You use pass-by-reference when you want to modify the result and that's all there is to it.
Remember as well that in PHP objects are always pass-by-reference.
Personally I find PHP's system of copying values implicitly (I guess to defend against accidental modification) cumbersome and unintuitive but then again I started in strongly typed languages, which probably explains that. But I find it interesting that objects differ from PHP's normal operation and I take it as evidence that PHP"s implicit copying mechanism really isn't a good system.
A recursive function that fills an array? Remember writing something like that, once.
There's no point in having hundreds of copies of a partially filled array and copying, splicing and joining parts at every turn.

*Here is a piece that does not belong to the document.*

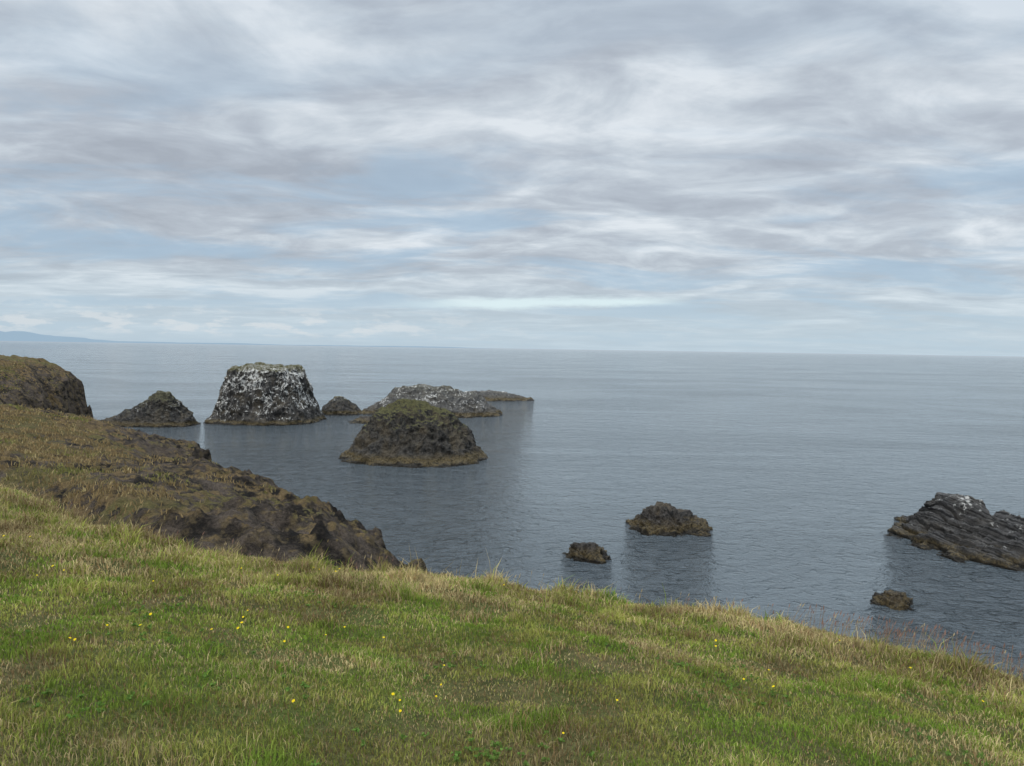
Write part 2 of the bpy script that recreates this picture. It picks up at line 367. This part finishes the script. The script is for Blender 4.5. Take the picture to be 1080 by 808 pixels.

Even when passing objects there is a difference.
Try this example:
class Penguin { }
$a = new Penguin();
function one($a)
{
$a = null;
}
function two(&$a)
{
$a = null;
}
var_dump($a);
one($a);
var_dump($a);
two($a);
var_dump($a);
The result will be:
object(Penguin)#1 (0) {}
object(Penguin)#1 (0) {}
NULL
When you pass a variable containing a reference to an object by reference, you are able to modify the reference to the object.